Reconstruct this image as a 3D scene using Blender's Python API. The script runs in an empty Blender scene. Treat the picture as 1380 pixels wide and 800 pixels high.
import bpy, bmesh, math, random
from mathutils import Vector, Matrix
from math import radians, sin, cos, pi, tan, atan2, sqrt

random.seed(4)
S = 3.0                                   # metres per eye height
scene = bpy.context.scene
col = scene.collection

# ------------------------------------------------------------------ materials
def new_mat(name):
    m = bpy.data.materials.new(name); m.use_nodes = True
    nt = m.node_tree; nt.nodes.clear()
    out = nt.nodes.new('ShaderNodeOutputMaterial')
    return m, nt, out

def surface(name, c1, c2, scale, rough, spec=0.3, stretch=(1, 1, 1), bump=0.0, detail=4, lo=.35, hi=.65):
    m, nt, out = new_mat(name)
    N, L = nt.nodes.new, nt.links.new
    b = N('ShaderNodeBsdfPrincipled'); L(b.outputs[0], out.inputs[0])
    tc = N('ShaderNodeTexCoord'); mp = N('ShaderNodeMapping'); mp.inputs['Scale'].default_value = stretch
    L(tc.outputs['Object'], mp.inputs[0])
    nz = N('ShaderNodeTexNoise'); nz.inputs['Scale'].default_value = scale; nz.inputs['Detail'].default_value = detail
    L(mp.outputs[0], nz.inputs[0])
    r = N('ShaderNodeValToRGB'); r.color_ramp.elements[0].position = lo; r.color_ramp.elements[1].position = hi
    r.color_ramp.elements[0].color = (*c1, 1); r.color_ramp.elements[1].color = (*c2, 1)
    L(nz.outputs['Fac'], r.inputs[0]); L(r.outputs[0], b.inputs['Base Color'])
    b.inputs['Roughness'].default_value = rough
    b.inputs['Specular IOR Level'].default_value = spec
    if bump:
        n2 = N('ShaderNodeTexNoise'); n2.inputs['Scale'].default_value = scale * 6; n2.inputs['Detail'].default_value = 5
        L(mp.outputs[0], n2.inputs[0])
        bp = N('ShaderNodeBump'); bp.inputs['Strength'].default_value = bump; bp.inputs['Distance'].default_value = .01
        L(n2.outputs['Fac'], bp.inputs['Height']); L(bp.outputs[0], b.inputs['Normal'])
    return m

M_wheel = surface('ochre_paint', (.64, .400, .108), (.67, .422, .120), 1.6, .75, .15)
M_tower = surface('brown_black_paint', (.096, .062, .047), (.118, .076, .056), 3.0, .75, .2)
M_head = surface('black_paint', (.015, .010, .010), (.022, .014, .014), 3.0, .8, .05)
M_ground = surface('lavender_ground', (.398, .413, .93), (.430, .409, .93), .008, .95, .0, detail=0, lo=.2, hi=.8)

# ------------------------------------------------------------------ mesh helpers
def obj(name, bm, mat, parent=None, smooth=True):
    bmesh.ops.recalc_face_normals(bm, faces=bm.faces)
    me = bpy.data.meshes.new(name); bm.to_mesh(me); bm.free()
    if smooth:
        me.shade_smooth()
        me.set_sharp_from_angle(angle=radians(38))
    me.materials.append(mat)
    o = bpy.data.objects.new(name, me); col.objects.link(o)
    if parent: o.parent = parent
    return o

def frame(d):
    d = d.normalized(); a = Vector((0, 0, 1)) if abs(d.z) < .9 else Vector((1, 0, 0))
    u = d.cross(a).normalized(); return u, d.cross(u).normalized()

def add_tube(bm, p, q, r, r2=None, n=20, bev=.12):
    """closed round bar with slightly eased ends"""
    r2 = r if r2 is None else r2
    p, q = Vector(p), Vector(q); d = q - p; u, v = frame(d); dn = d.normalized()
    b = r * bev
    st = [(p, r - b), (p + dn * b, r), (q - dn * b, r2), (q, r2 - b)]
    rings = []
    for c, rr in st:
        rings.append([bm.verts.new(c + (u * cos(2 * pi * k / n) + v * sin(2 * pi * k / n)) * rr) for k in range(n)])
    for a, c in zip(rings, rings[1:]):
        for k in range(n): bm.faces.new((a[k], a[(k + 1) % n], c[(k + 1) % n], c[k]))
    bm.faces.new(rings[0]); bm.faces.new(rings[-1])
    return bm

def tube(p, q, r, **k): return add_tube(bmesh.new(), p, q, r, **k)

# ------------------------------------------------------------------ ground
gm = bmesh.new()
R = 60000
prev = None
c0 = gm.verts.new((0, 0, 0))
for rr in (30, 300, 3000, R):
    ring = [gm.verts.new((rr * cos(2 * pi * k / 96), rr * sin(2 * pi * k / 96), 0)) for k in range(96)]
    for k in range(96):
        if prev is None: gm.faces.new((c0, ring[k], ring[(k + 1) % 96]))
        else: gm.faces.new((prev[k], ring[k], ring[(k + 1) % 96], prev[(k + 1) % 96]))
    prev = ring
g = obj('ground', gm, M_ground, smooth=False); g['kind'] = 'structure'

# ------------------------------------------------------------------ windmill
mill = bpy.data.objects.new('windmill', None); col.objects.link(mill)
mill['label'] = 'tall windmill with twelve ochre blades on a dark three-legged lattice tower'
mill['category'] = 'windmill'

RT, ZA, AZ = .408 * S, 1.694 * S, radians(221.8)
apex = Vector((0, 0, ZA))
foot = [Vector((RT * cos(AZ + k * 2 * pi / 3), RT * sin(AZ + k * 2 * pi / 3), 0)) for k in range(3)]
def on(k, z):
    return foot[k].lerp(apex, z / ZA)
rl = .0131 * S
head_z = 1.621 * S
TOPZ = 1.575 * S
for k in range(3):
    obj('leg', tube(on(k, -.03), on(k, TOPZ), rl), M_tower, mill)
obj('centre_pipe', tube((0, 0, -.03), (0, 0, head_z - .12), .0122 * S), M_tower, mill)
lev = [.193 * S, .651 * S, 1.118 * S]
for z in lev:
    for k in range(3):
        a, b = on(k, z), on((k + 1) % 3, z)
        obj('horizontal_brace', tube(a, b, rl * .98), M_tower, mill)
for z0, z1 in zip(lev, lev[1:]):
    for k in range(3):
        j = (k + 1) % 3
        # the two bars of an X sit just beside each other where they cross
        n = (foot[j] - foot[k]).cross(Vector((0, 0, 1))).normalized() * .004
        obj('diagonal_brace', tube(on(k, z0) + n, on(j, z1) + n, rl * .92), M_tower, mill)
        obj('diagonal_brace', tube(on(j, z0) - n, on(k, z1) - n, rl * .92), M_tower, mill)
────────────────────
Stated goal:
Write the material out again in its entirety, exactly as shown.

Written answer:
Reconstruct this image as a 3D scene using Blender's Python API. The script runs in an empty Blender scene. Treat the picture as 1380 pixels wide and 800 pixels high.
import bpy, bmesh, math, random
from mathutils import Vector, Matrix
from math import radians, sin, cos, pi, tan, atan2, sqrt

random.seed(4)
S = 3.0                                   # metres per eye height
scene = bpy.context.scene
col = scene.collection

# ------------------------------------------------------------------ materials
def new_mat(name):
    m = bpy.data.materials.new(name); m.use_nodes = True
    nt = m.node_tree; nt.nodes.clear()
    out = nt.nodes.new('ShaderNodeOutputMaterial')
    return m, nt, out

def surface(name, c1, c2, scale, rough, spec=0.3, stretch=(1, 1, 1), bump=0.0, detail=4, lo=.35, hi=.65):
    m, nt, out = new_mat(name)
    N, L = nt.nodes.new, nt.links.new
    b = N('ShaderNodeBsdfPrincipled'); L(b.outputs[0], out.inputs[0])
    tc = N('ShaderNodeTexCoord'); mp = N('ShaderNodeMapping'); mp.inputs['Scale'].default_value = stretch
    L(tc.outputs['Object'], mp.inputs[0])
    nz = N('ShaderNodeTexNoise'); nz.inputs['Scale'].default_value = scale; nz.inputs['Detail'].default_value = detail
    L(mp.outputs[0], nz.inputs[0])
    r = N('ShaderNodeValToRGB'); r.color_ramp.elements[0].position = lo; r.color_ramp.elements[1].position = hi
    r.color_ramp.elements[0].color = (*c1, 1); r.color_ramp.elements[1].color = (*c2, 1)
    L(nz.outputs['Fac'], r.inputs[0]); L(r.outputs[0], b.inputs['Base Color'])
    b.inputs['Roughness'].default_value = rough
    b.inputs['Specular IOR Level'].default_value = spec
    if bump:
        n2 = N('ShaderNodeTexNoise'); n2.inputs['Scale'].default_value = scale * 6; n2.inputs['Detail'].default_value = 5
        L(mp.outputs[0], n2.inputs[0])
        bp = N('ShaderNodeBump'); bp.inputs['Strength'].default_value = bump; bp.inputs['Distance'].default_value = .01
        L(n2.outputs['Fac'], bp.inputs['Height']); L(bp.outputs[0], b.inputs['Normal'])
    return m

M_wheel = surface('ochre_paint', (.64, .400, .108), (.67, .422, .120), 1.6, .75, .15)
M_tower = surface('brown_black_paint', (.096, .062, .047), (.118, .076, .056), 3.0, .75, .2)
M_head = surface('black_paint', (.015, .010, .010), (.022, .014, .014), 3.0, .8, .05)
M_ground = surface('lavender_ground', (.398, .413, .93), (.430, .409, .93), .008, .95, .0, detail=0, lo=.2, hi=.8)

# ------------------------------------------------------------------ mesh helpers
def obj(name, bm, mat, parent=None, smooth=True):
    bmesh.ops.recalc_face_normals(bm, faces=bm.faces)
    me = bpy.data.meshes.new(name); bm.to_mesh(me); bm.free()
    if smooth:
        me.shade_smooth()
        me.set_sharp_from_angle(angle=radians(38))
    me.materials.append(mat)
    o = bpy.data.objects.new(name, me); col.objects.link(o)
    if parent: o.parent = parent
    return o

def frame(d):
    d = d.normalized(); a = Vector((0, 0, 1)) if abs(d.z) < .9 else Vector((1, 0, 0))
    u = d.cross(a).normalized(); return u, d.cross(u).normalized()

def add_tube(bm, p, q, r, r2=None, n=20, bev=.12):
    """closed round bar with slightly eased ends"""
    r2 = r if r2 is None else r2
    p, q = Vector(p), Vector(q); d = q - p; u, v = frame(d); dn = d.normalized()
    b = r * bev
    st = [(p, r - b), (p + dn * b, r), (q - dn * b, r2), (q, r2 - b)]
    rings = []
    for c, rr in st:
        rings.append([bm.verts.new(c + (u * cos(2 * pi * k / n) + v * sin(2 * pi * k / n)) * rr) for k in range(n)])
    for a, c in zip(rings, rings[1:]):
        for k in range(n): bm.faces.new((a[k], a[(k + 1) % n], c[(k + 1) % n], c[k]))
    bm.faces.new(rings[0]); bm.faces.new(rings[-1])
    return bm

def tube(p, q, r, **k): return add_tube(bmesh.new(), p, q, r, **k)

# ------------------------------------------------------------------ ground
gm = bmesh.new()
R = 60000
prev = None
c0 = gm.verts.new((0, 0, 0))
for rr in (30, 300, 3000, R):
    ring = [gm.verts.new((rr * cos(2 * pi * k / 96), rr * sin(2 * pi * k / 96), 0)) for k in range(96)]
    for k in range(96):
        if prev is None: gm.faces.new((c0, ring[k], ring[(k + 1) % 96]))
        else: gm.faces.new((prev[k], ring[k], ring[(k + 1) % 96], prev[(k + 1) % 96]))
    prev = ring
g = obj('ground', gm, M_ground, smooth=False); g['kind'] = 'structure'

# ------------------------------------------------------------------ windmill
mill = bpy.data.objects.new('windmill', None); col.objects.link(mill)
mill['label'] = 'tall windmill with twelve ochre blades on a dark three-legged lattice tower'
mill['category'] = 'windmill'

RT, ZA, AZ = .408 * S, 1.694 * S, radians(221.8)
apex = Vector((0, 0, ZA))
foot = [Vector((RT * cos(AZ + k * 2 * pi / 3), RT * sin(AZ + k * 2 * pi / 3), 0)) for k in range(3)]
def on(k, z):
    return foot[k].lerp(apex, z / ZA)
rl = .0131 * S
head_z = 1.621 * S
TOPZ = 1.575 * S
for k in range(3):
    obj('leg', tube(on(k, -.03), on(k, TOPZ), rl), M_tower, mill)
obj('centre_pipe', tube((0, 0, -.03), (0, 0, head_z - .12), .0122 * S), M_tower, mill)
lev = [.193 * S, .651 * S, 1.118 * S]
for z in lev:
    for k in range(3):
        a, b = on(k, z), on((k + 1) % 3, z)
        obj('horizontal_brace', tube(a, b, rl * .98), M_tower, mill)
for z0, z1 in zip(lev, lev[1:]):
    for k in range(3):
        j = (k + 1) % 3
        # the two bars of an X sit just beside each other where they cross
        n = (foot[j] - foot[k]).cross(Vector((0, 0, 1))).normalized() * .004
        obj('diagonal_brace', tube(on(k, z0) + n, on(j, z1) + n, rl * .92), M_tower, mill)
        obj('diagonal_brace', tube(on(j, z0) - n, on(k, z1) - n, rl * .92), M_tower, mill)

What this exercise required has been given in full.